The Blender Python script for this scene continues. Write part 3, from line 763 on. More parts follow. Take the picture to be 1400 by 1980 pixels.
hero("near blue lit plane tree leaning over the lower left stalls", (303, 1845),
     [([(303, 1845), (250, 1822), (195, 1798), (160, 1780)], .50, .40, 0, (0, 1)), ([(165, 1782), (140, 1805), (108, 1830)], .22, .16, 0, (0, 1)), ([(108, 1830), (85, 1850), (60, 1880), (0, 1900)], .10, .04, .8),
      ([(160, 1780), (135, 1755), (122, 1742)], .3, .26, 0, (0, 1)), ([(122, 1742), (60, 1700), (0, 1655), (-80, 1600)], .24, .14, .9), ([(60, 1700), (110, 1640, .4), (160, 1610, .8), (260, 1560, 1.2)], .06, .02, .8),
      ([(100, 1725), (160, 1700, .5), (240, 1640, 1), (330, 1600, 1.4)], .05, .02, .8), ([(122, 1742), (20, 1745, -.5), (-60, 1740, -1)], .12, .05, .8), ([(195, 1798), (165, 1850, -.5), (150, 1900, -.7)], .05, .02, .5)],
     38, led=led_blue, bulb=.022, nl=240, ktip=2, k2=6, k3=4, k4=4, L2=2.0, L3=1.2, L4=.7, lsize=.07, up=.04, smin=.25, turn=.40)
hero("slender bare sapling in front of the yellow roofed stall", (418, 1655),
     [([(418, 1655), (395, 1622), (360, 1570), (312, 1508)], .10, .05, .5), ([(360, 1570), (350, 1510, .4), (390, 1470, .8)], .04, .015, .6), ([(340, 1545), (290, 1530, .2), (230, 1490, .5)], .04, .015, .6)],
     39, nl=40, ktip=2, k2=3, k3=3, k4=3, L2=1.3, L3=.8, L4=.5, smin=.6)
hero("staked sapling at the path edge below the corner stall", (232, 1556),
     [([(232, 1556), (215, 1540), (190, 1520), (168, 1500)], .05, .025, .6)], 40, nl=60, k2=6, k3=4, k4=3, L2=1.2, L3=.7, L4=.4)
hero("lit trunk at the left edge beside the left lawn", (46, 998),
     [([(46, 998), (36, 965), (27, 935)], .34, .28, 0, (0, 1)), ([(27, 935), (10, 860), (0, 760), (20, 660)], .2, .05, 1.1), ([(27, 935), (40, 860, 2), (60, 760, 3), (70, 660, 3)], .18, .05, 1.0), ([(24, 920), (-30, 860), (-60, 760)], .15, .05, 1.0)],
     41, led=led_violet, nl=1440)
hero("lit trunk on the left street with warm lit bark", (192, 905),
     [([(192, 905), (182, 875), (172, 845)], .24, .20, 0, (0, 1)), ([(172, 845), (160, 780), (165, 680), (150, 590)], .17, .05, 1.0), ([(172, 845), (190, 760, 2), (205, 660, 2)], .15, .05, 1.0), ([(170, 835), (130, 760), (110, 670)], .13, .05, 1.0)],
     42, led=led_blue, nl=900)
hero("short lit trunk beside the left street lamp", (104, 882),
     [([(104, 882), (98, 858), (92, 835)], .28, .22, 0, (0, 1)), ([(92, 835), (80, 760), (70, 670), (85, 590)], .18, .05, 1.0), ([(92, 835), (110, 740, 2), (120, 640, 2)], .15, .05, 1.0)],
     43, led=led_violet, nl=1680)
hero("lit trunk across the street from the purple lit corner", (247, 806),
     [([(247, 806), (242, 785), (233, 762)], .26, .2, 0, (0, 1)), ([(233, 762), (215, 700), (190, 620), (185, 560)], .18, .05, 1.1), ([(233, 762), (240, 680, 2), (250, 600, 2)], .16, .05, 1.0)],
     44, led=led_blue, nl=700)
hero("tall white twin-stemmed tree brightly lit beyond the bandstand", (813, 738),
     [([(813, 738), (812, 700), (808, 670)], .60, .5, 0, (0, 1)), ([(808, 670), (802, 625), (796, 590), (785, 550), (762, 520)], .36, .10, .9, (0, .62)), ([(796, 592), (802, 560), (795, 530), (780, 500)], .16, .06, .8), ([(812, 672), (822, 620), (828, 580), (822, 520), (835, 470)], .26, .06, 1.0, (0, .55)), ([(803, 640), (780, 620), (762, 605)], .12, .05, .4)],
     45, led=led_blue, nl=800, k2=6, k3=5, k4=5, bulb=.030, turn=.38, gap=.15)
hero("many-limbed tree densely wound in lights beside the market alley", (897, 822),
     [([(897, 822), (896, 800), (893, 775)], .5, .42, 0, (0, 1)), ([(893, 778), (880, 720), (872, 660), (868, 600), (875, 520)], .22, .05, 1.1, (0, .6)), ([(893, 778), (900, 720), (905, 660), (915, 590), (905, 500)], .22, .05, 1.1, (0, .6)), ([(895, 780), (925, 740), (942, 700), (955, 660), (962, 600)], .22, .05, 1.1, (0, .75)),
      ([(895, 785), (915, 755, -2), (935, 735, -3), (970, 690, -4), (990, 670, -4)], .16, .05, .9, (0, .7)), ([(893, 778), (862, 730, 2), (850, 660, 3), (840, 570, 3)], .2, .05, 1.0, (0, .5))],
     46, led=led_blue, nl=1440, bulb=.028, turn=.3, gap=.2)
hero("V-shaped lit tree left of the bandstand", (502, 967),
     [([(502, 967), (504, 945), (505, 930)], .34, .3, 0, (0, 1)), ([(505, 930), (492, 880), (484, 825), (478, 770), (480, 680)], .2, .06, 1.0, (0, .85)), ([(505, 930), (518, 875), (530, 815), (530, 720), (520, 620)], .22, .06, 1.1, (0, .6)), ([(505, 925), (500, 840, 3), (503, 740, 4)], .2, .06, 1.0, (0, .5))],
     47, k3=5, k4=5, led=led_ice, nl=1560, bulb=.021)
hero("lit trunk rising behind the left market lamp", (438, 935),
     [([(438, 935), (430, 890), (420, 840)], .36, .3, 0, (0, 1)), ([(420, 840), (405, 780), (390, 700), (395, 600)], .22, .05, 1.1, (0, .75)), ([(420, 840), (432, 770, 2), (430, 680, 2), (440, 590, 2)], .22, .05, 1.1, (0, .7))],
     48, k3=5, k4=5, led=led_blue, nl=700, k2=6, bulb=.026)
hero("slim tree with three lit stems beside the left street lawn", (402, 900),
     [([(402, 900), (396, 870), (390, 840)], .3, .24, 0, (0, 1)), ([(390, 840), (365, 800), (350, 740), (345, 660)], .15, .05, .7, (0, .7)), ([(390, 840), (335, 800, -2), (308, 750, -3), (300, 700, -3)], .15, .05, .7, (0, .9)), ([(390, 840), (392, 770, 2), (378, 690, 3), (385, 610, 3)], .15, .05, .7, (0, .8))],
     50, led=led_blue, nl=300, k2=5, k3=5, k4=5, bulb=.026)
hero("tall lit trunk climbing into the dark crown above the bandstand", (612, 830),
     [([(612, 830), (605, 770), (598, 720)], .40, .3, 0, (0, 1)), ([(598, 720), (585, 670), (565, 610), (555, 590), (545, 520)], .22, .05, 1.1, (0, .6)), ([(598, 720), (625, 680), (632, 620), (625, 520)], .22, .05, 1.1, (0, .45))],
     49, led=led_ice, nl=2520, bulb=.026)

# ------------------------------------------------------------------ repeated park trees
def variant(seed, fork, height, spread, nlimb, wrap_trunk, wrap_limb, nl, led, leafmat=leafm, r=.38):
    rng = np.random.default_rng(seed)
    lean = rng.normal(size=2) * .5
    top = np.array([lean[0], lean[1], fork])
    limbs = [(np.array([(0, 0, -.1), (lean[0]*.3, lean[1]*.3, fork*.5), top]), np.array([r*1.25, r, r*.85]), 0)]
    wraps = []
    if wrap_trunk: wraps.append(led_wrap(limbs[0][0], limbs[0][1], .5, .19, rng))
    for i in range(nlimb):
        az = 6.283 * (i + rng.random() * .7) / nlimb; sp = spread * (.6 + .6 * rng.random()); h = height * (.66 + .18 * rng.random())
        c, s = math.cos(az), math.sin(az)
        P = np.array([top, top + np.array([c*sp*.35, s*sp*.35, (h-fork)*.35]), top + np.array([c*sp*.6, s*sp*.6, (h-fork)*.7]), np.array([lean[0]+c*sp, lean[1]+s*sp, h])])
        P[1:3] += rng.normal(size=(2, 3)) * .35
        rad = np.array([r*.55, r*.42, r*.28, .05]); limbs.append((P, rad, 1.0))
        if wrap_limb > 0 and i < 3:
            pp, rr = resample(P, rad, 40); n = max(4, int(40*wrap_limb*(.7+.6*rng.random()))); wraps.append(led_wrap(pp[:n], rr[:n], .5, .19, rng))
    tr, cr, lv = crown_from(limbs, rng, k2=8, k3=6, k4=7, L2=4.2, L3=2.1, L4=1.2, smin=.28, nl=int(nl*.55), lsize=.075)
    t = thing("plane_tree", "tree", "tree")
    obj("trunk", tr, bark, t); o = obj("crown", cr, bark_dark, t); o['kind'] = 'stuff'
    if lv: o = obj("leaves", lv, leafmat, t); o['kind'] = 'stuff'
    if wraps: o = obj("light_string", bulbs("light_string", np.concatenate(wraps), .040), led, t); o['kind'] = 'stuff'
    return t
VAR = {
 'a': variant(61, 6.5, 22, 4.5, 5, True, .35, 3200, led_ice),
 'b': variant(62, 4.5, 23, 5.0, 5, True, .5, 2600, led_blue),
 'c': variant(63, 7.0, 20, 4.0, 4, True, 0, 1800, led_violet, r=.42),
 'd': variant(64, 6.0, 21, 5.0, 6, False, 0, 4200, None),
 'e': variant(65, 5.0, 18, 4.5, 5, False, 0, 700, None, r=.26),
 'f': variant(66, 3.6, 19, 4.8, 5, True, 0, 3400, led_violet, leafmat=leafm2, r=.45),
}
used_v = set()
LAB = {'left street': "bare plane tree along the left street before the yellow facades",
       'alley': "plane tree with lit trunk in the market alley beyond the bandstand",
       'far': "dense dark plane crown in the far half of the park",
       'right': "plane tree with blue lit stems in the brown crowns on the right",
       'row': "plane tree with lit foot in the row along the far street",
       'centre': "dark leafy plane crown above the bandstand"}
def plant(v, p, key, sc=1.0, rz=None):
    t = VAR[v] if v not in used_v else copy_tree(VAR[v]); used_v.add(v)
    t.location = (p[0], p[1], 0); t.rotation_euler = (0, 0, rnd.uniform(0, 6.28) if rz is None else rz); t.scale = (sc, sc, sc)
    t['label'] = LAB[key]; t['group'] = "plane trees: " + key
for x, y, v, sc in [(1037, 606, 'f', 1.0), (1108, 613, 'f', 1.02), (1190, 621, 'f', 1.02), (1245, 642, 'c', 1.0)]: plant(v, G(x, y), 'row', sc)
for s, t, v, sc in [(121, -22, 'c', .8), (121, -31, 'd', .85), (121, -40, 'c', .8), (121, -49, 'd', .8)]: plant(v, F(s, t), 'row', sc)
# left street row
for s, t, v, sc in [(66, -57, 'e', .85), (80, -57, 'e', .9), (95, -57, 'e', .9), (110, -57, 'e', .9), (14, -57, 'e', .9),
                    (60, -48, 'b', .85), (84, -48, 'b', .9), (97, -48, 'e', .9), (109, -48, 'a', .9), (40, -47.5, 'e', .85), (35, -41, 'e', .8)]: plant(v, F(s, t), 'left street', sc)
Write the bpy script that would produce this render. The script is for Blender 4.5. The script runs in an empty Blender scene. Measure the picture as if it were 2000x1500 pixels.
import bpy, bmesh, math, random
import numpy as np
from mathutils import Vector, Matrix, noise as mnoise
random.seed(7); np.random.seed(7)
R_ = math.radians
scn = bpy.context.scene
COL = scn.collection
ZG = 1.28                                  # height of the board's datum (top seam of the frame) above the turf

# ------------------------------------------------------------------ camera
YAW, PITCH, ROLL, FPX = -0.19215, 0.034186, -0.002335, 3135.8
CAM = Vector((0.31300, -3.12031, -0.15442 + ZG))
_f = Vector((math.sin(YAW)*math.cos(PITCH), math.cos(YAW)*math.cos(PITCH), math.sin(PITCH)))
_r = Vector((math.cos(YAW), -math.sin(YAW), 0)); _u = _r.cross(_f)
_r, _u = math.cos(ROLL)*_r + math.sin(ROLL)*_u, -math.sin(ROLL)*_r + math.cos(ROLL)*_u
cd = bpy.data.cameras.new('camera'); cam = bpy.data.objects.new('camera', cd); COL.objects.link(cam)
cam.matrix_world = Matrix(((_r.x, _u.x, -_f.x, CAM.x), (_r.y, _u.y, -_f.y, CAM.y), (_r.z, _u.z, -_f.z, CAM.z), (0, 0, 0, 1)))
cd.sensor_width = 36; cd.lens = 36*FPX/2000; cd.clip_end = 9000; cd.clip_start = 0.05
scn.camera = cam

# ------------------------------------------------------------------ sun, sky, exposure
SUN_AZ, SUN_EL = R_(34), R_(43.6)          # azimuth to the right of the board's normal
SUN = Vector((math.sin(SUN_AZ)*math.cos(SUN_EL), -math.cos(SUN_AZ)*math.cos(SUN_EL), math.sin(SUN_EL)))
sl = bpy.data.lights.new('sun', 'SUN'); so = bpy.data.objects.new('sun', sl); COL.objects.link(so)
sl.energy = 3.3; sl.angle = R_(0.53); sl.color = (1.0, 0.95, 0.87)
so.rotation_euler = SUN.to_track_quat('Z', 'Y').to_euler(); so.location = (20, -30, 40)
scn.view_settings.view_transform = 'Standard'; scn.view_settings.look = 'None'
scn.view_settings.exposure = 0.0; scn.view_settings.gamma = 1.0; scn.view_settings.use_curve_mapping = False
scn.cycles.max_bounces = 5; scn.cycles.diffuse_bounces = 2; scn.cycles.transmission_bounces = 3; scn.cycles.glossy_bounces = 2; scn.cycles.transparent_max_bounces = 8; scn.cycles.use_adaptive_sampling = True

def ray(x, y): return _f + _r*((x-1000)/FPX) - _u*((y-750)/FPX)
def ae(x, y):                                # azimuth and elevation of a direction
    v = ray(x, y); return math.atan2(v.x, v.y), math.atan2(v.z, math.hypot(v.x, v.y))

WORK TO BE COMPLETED
Reproduce exactly the lines from the line with "Write the bpy" to the line with "scn.camera = cam", both end lines included.

ANSWER IN FULL
Write the bpy script that would produce this render. The script is for Blender 4.5. The script runs in an empty Blender scene. Measure the picture as if it were 2000x1500 pixels.
import bpy, bmesh, math, random
import numpy as np
from mathutils import Vector, Matrix, noise as mnoise
random.seed(7); np.random.seed(7)
R_ = math.radians
scn = bpy.context.scene
COL = scn.collection
ZG = 1.28                                  # height of the board's datum (top seam of the frame) above the turf

# ------------------------------------------------------------------ camera
YAW, PITCH, ROLL, FPX = -0.19215, 0.034186, -0.002335, 3135.8
CAM = Vector((0.31300, -3.12031, -0.15442 + ZG))
_f = Vector((math.sin(YAW)*math.cos(PITCH), math.cos(YAW)*math.cos(PITCH), math.sin(PITCH)))
_r = Vector((math.cos(YAW), -math.sin(YAW), 0)); _u = _r.cross(_f)
_r, _u = math.cos(ROLL)*_r + math.sin(ROLL)*_u, -math.sin(ROLL)*_r + math.cos(ROLL)*_u
cd = bpy.data.cameras.new('camera'); cam = bpy.data.objects.new('camera', cd); COL.objects.link(cam)
cam.matrix_world = Matrix(((_r.x, _u.x, -_f.x, CAM.x), (_r.y, _u.y, -_f.y, CAM.y), (_r.z, _u.z, -_f.z, CAM.z), (0, 0, 0, 1)))
cd.sensor_width = 36; cd.lens = 36*FPX/2000; cd.clip_end = 9000; cd.clip_start = 0.05
scn.camera = cam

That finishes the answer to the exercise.